**Written instruction:**
Without the pictures, extract every line from the start of the material to the line containing "S.cycles.volume_bounces = 1", both ends included.

====== Data block ======

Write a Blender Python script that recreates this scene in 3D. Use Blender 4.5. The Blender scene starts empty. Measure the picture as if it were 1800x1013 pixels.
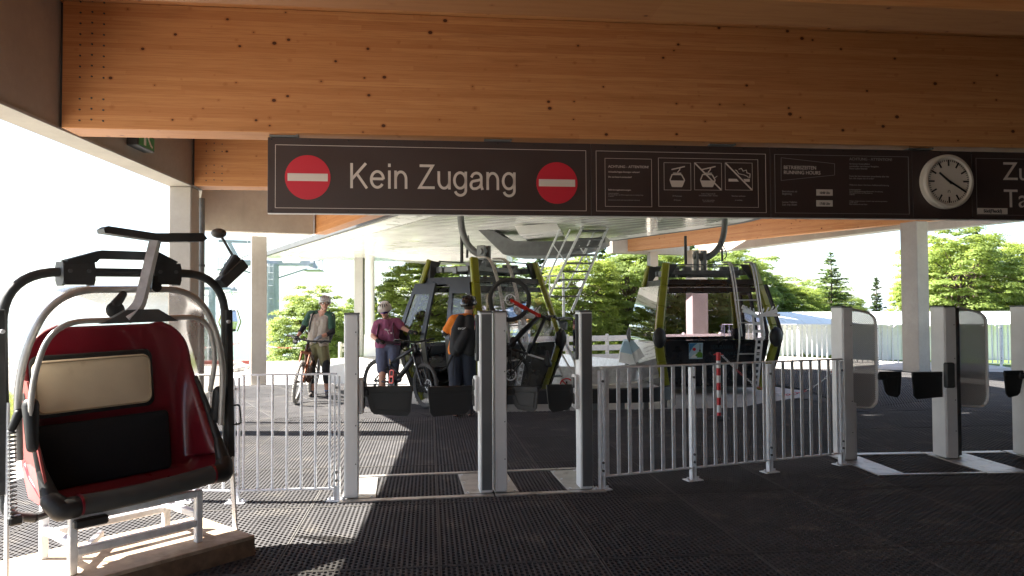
import bpy, bmesh, math, random
import numpy as np
from mathutils import Vector, Matrix, noise
S = bpy.context.scene
COL = S.collection
R = math.radians
# ------------------------------------------------------------------ camera, sky, sun, exposure
CAM_H = 1.6
FPX = 1300.0                      # focal length in pixels of an 1800 px wide frame
PITCH = math.atan((541 - 506.5) / FPX)
ROLL = R(-0.27)
cam_d = bpy.data.cameras.new('camera')
cam = bpy.data.objects.new('camera', cam_d); COL.objects.link(cam)
cam_d.sensor_width = 36.0; cam_d.lens = 36.0 * FPX / 1800.0
cam_d.clip_start = 0.05; cam_d.clip_end = 30000
cam.location = (0, 0, CAM_H)
CAMROT = Matrix.Rotation(math.pi / 2 + PITCH, 3, 'X') @ Matrix.Rotation(ROLL, 3, 'Z')
cam.rotation_euler = CAMROT.to_euler()
S.camera = cam
SUN_EL, SUN_AZ = 46.0, 1.0        # azimuth: degrees the sun stands beyond the -X direction
world = bpy.data.worlds.new('World'); S.world = world; world.use_nodes = True
wn = world.node_tree.nodes; wl = world.node_tree.links; wn.clear()
sky = wn.new('ShaderNodeTexSky'); sky.sky_type = 'NISHITA'; sky.sun_disc = False
sky.sun_elevation = R(SUN_EL); sky.sun_rotation = R(270 + SUN_AZ)
sky.altitude = 1000; sky.air_density = 1.0; sky.dust_density = 2.5; sky.ozone_density = 1.0
bg = wn.new('ShaderNodeBackground'); bg.inputs['Strength'].default_value = 0.06
wo = wn.new('ShaderNodeOutputWorld')
wl.new(sky.outputs[0], bg.inputs[0]); wl.new(bg.outputs[0], wo.inputs[0])
sun_d = bpy.data.lights.new('sun', 'SUN'); sun_d.energy = 5.0; sun_d.angle = R(0.5); sun_d.color = (1.0, 0.95, 0.87)
sun = bpy.data.objects.new('sun', sun_d); COL.objects.link(sun)
sdir = Vector((-math.cos(R(SUN_EL)) * math.cos(R(SUN_AZ)), math.cos(R(SUN_EL)) * math.sin(R(SUN_AZ)), math.sin(R(SUN_EL))))
sun.rotation_euler = sdir.to_track_quat('Z', 'Y').to_euler(); sun.location = sdir * 60
S.view_settings.view_transform = 'Standard'; S.view_settings.look = 'None'
S.view_settings.gamma = 1.0; S.view_settings.use_curve_mapping = False
S.view_settings.exposure = 2.75
S.cycles.max_bounces = 10; S.cycles.diffuse_bounces = 6; S.cycles.glossy_bounces = 4
S.cycles.transmission_bounces = 6; S.cycles.transparent_max_bounces = 12
S.cycles.volume_bounces = 1

# ------------------------------------------------------------------ measuring helpers (real points from the survey of the photograph)
def ray(px, py):
    return CAMROT @ Vector(((px - 900) / FPX, (506.5 - py) / FPX, -1.0))
def g(px, py, z=0.0):
    r = ray(px, py); return Vector((0, 0, CAM_H)) + r * ((z - CAM_H) / r.z)
def at(px, py, d):
    r = ray(px, py); return Vector((0, 0, CAM_H)) + r * (d / r.y)
YAW = R(6.4)
E1 = Vector((math.cos(YAW), math.sin(YAW), 0)); E2 = Vector((-math.sin(YAW), math.cos(YAW), 0))
def bld(a, b, z=0.0): return E1 * a + E2 * b + Vector((0, 0, z))
AX = Vector((-0.49, 0.872, 0)).normalized()      # long axis of the lift terminal
BX = Vector((AX.y, -AX.x, 0))

# ------------------------------------------------------------------ mesh builder
class MB:
    def __init__(s): s.v = []; s.f = []
    def add(s, vs, fs, M=None):
        o = len(s.v)
        s.v += [tuple(M @ Vector(p)) for p in vs] if M is not None else [tuple(p) for p in vs]
        s.f += [tuple(o + i for i in f) for f in fs]
    def box(s, c, d, M=None, bev=0.0):
        hx, hy, hz = d[0] / 2, d[1] / 2, d[2] / 2
        T = Matrix.Translation(Vector(c))
        if M is not None: T = T @ (M.to_4x4() if len(M) == 3 else M)
        b = min(bev, hx * .45, hy * .45, hz * .45)
        if b <= 0:
            vs = [(x, y, z) for z in (-hz, hz) for y in (-hy, hy) for x in (-hx, hx)]
            s.add(vs, [(0, 2, 3, 1), (4, 5, 7, 6), (0, 1, 5, 4), (2, 6, 7, 3), (0, 4, 6, 2), (1, 3, 7, 5)], T); return
        vs = []; idx = {}
        for sx in (-1, 1):
            for sy in (-1, 1):
                for sz in (-1, 1):
                    for ax in range(3):
                        q = [sx * (hx - b), sy * (hy - b), sz * (hz - b)]
                        q[ax] = (sx, sy, sz)[ax] * (hx, hy, hz)[ax]
                        idx[(sx, sy, sz, ax)] = len(vs); vs.append(q)
        I = idx; fs = []
        for ax in range(3):
            u, w = [a for a in range(3) if a != ax]
            for sg in (-1, 1):
                L = []
                for (su, sw) in ((-1, -1), (1, -1), (1, 1), (-1, 1)):
                    k = [0, 0, 0]; k[ax] = sg; k[u] = su; k[w] = sw; L.append(I[(k[0], k[1], k[2], ax)])
                flip = (sg < 0) != (ax == 1)
                fs.append(tuple(reversed(L)) if flip else tuple(L))
        for ax in range(3):
            u, w = [a for a in range(3) if a != ax]
            for su in (-1, 1):
                for sw in (-1, 1):
                    def K(e, a):
                        k = [0, 0, 0]; k[ax] = e; k[u] = su; k[w] = sw; return I[(k[0], k[1], k[2], a)]
                    fs.append((K(-1, u), K(1, u), K(1, w), K(-1, w)))
        for sx in (-1, 1):
            for sy in (-1, 1):
                for sz in (-1, 1): fs.append(tuple(I[(sx, sy, sz, a)] for a in range(3)))
        s.add(vs, fs, T)
    def tube(s, pts, r, n=8, closed=False, cap=True, ell=None):
        pts = [Vector(p) for p in pts]; m = len(pts)
        rs = r if isinstance(r, (list, tuple)) else [r] * m
        up = None; rings = []
        for i in range(m):
            if closed: t = pts[(i + 1) % m] - pts[i - 1]
            else: t = pts[min(i + 1, m - 1)] - pts[max(i - 1, 0)]
            if t.length < 1e-9: t = Vector((0, 0, 1))
            t.normalize()
            if up is None:
                up = Vector((0, 0, 1)) if abs(t.z) < .9 else Vector((0, 1, 0))
            a = up - t * up.dot(t)
            if a.length < 1e-6: a = t.orthogonal()
            a.normalize(); b = t.cross(a); up = a
            ra = rs[i]; rb = rs[i] * (ell or 1)
            rings.append([pts[i] + a * (ra * math.cos(2 * math.pi * k / n)) + b * (rb * math.sin(2 * math.pi * k / n)) for k in range(n)])
        vs = [p for q in rings for p in q]; fs = []
        for i in range(m if closed else m - 1):
            j = (i + 1) % m
            for k in range(n):
                l = (k + 1) % n; fs.append((i * n + k, i * n + l, j * n + l, j * n + k))
        if cap and not closed:
            fs.append(tuple(reversed(range(n)))); fs.append(tuple((m - 1) * n + k for k in range(n)))
        s.add(vs, fs)
    def bar(s, p0, p1, w, h, up=(0, 0, 1), bev=0.0):
        p0 = Vector(p0); p1 = Vector(p1); t = p1 - p0; L = t.length; t.normalize()
        u = Vector(up); u = u - t * u.dot(t)
        if u.length < 1e-5: u = t.orthogonal()
        u.normalize(); x = u.cross(t)
        M = Matrix((x, t, u)).transposed()
        s.box((p0 + p1) / 2, (w, L, h), M, bev)
    def prism(s, poly, off):
        """polygon (list of 3-D points) thickened by the vector off"""
        off = Vector(off); n = len(poly); p = [Vector(q) for q in poly]
        nn = Vector((0, 0, 0))
        for i in range(n): nn += (p[i]).cross(p[(i + 1) % n])
        if nn.dot(off) > 0: p = p[::-1]
        vs = p + [q + off for q in p]
        fs = [tuple(range(n)), tuple(range(2 * n - 1, n - 1, -1))]
        for i in range(n):
            j = (i + 1) % n; fs.append((j, i, n + i, n + j))
        s.add(vs, fs)
    def lathe(s, prof, n=24, M=None, cap=True):
        vs = []; fs = []; m = len(prof)
        for (r, z) in prof:
            for k in range(n): vs.append((r * math.cos(2 * math.pi * k / n), r * math.sin(2 * math.pi * k / n), z))
        for i in range(m - 1):
            for k in range(n):
                l = (k + 1) % n; fs.append((i * n + k, i * n + l, (i + 1) * n + l, (i + 1) * n + k))
        if cap:
            fs.append(tuple(reversed(range(n)))); fs.append(tuple((m - 1) * n + k for k in range(n)))
        s.add(vs, fs, M)
    def ball(s, c, r, n=14, m=9, M=None):
        rx, ry, rz = r if isinstance(r, (tuple, list)) else (r, r, r)
        vs = [(0, 0, -rz)]; fs = []
        for i in range(1, m):
            t = math.pi * i / m
            for k in range(n):
                a = 2 * math.pi * k / n
                vs.append((rx * math.sin(t) * math.cos(a), ry * math.sin(t) * math.sin(a), -rz * math.cos(t)))
        vs.append((0, 0, rz)); e = len(vs) - 1
        for k in range(n):
            l = (k + 1) % n
            fs.append((0, 1 + l, 1 + k)); fs.append((e, e - n + k, e - n + l))
            for i in range(m - 2): fs.append((1 + i * n + k, 1 + i * n + l, 1 + (i + 1) * n + l, 1 + (i + 1) * n + k))
        T = Matrix.Translation(Vector(c))
        if M is not None: T = T @ M.to_4x4()
        s.add(vs, fs, T)
    def cone(s, p0, r0, p1, r1, n=12):
        """tapered limb with round ends"""
        p0 = Vector(p0); p1 = Vector(p1); t = (p1 - p0)
        if t.length < 1e-6: s.ball(p0, r0); return
        t.normalize(); pts = []; rs = []
        for a in (-80, -55, -30, 0): pts.append(p0 + t * (r0 * math.sin(R(a)))); rs.append(r0 * math.cos(R(a)))
        for a in (0, 30, 55, 80): pts.append(p1 + t * (r1 * math.sin(R(a)))); rs.append(r1 * math.cos(R(a)))
        s.tube(pts, rs, n)
    def grid(s, rows, closed=False):
        n = len(rows[0]); o = [p for r in rows for p in r]; fs = []
        for i in range(len(rows) - 1):
            for k in range(n if closed else n - 1):
                l = (k + 1) % n; fs.append((i * n + k, i * n + l, (i + 1) * n + l, (i + 1) * n + k))
        s.add(o, fs)
    def mesh(s, name, mat=None, smooth=False):
        me = bpy.data.meshes.new(name); me.from_pydata(s.v, [], s.f); me.validate()
        if smooth:
            me.polygons.foreach_set('use_smooth', [True] * len(me.polygons))
            if smooth != 'all':
                try: me.set_sharp_from_angle(angle=R(38 if smooth is True else smooth))
                except Exception: pass
        if mat: me.materials.append(mat)
        me.update(); return me
    def build(s, name, mat, parent=None, smooth=False, kind=None, loc=None, rot=None):
        o = bpy.data.objects.new(name, s.mesh(name, mat, smooth)); COL.objects.link(o)
        if parent is not None: o.parent = parent
        if kind: o['kind'] = kind
        if loc is not None: o.location = loc
        if rot is not None: o.rotation_euler = rot
        return o
def put(me, name, parent=None, loc=(0, 0, 0), rot=(0, 0, 0), scale=None):
    o = bpy.data.objects.new(name, me); COL.objects.link(o); o.location = loc; o.rotation_euler = rot
    if parent is not None: o.parent = parent
    if scale is not None: o.scale = scale
    return o
def tag(o, label=None, cat=None, group=None, kind=None):
    if label: o['label'] = label
    if cat: o['category'] = cat
    if group: o['group'] = group
    if kind: o['kind'] = kind
    return o
def thing(name, label, cat, loc=(0, 0, 0), rz=0.0, group=None, kind=None):
    o = bpy.data.objects.new(name, None); COL.objects.link(o); o.location = loc; o.rotation_euler = (0, 0, rz)
    o.empty_display_size = .1
    return tag(o, label, cat, group, kind)
def copy_tree(o, parent=None):
    c = o.copy(); COL.objects.link(c); c.parent = parent
    for ch in [k for k in bpy.data.objects if k.parent == o]: copy_tree(ch, c)
    return c
def fillet(pts, r, n=6):
    pts = [Vector(p) for p in pts]; out = [pts[0]]
    for i in range(1, len(pts) - 1):
        a, b, c = pts[i - 1], pts[i], pts[i + 1]
        d = min(r, (a - b).length * .49, (c - b).length * .49)
        p = b + (a - b).normalized() * d; q = b + (c - b).normalized() * d
        for k in range(n + 1):
            t = k / n; out.append(p * (1 - t) ** 2 + b * (2 * t * (1 - t)) + q * t * t)
    out.append(pts[-1]); return out
def spline(pts, n=8):
    P = [Vector(p) for p in pts]; P = [P[0] * 2 - P[1]] + P + [P[-1] * 2 - P[-2]]; out = []
    for i in range(1, len(P) - 2):
        for k in range(n):
            t = k / n; a, b, c, d = P[i - 1:i + 3]
            out.append(.5 * ((2 * b) + (c - a) * t + (2 * a - 5 * b + 4 * c - d) * t * t + (3 * b - a - 3 * c + d) * t ** 3))
    out.append(P[-2]); return out
def rrect(w, h, r, n=5):
    out = []
    for (cx, cy, a0) in ((w / 2 - r, h / 2 - r, 0), (-w / 2 + r, h / 2 - r, 90), (-w / 2 + r, -h / 2 + r, 180), (w / 2 - r, -h / 2 + r, 270)):
        for k in range(n + 1):
            a = R(a0 + 90 * k / n); out.append((cx + r * math.cos(a), cy + r * math.sin(a)))
    return out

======

**Answer to the problem:**
Write a Blender Python script that recreates this scene in 3D. Use Blender 4.5. The Blender scene starts empty. Measure the picture as if it were 1800x1013 pixels.
import bpy, bmesh, math, random
import numpy as np
from mathutils import Vector, Matrix, noise
S = bpy.context.scene
COL = S.collection
R = math.radians
# ------------------------------------------------------------------ camera, sky, sun, exposure
CAM_H = 1.6
FPX = 1300.0                      # focal length in pixels of an 1800 px wide frame
PITCH = math.atan((541 - 506.5) / FPX)
ROLL = R(-0.27)
cam_d = bpy.data.cameras.new('camera')
cam = bpy.data.objects.new('camera', cam_d); COL.objects.link(cam)
cam_d.sensor_width = 36.0; cam_d.lens = 36.0 * FPX / 1800.0
cam_d.clip_start = 0.05; cam_d.clip_end = 30000
cam.location = (0, 0, CAM_H)
CAMROT = Matrix.Rotation(math.pi / 2 + PITCH, 3, 'X') @ Matrix.Rotation(ROLL, 3, 'Z')
cam.rotation_euler = CAMROT.to_euler()
S.camera = cam
SUN_EL, SUN_AZ = 46.0, 1.0        # azimuth: degrees the sun stands beyond the -X direction
world = bpy.data.worlds.new('World'); S.world = world; world.use_nodes = True
wn = world.node_tree.nodes; wl = world.node_tree.links; wn.clear()
sky = wn.new('ShaderNodeTexSky'); sky.sky_type = 'NISHITA'; sky.sun_disc = False
sky.sun_elevation = R(SUN_EL); sky.sun_rotation = R(270 + SUN_AZ)
sky.altitude = 1000; sky.air_density = 1.0; sky.dust_density = 2.5; sky.ozone_density = 1.0
bg = wn.new('ShaderNodeBackground'); bg.inputs['Strength'].default_value = 0.06
wo = wn.new('ShaderNodeOutputWorld')
wl.new(sky.outputs[0], bg.inputs[0]); wl.new(bg.outputs[0], wo.inputs[0])
sun_d = bpy.data.lights.new('sun', 'SUN'); sun_d.energy = 5.0; sun_d.angle = R(0.5); sun_d.color = (1.0, 0.95, 0.87)
sun = bpy.data.objects.new('sun', sun_d); COL.objects.link(sun)
sdir = Vector((-math.cos(R(SUN_EL)) * math.cos(R(SUN_AZ)), math.cos(R(SUN_EL)) * math.sin(R(SUN_AZ)), math.sin(R(SUN_EL))))
sun.rotation_euler = sdir.to_track_quat('Z', 'Y').to_euler(); sun.location = sdir * 60
S.view_settings.view_transform = 'Standard'; S.view_settings.look = 'None'
S.view_settings.gamma = 1.0; S.view_settings.use_curve_mapping = False
S.view_settings.exposure = 2.75
S.cycles.max_bounces = 10; S.cycles.diffuse_bounces = 6; S.cycles.glossy_bounces = 4
S.cycles.transmission_bounces = 6; S.cycles.transparent_max_bounces = 12
S.cycles.volume_bounces = 1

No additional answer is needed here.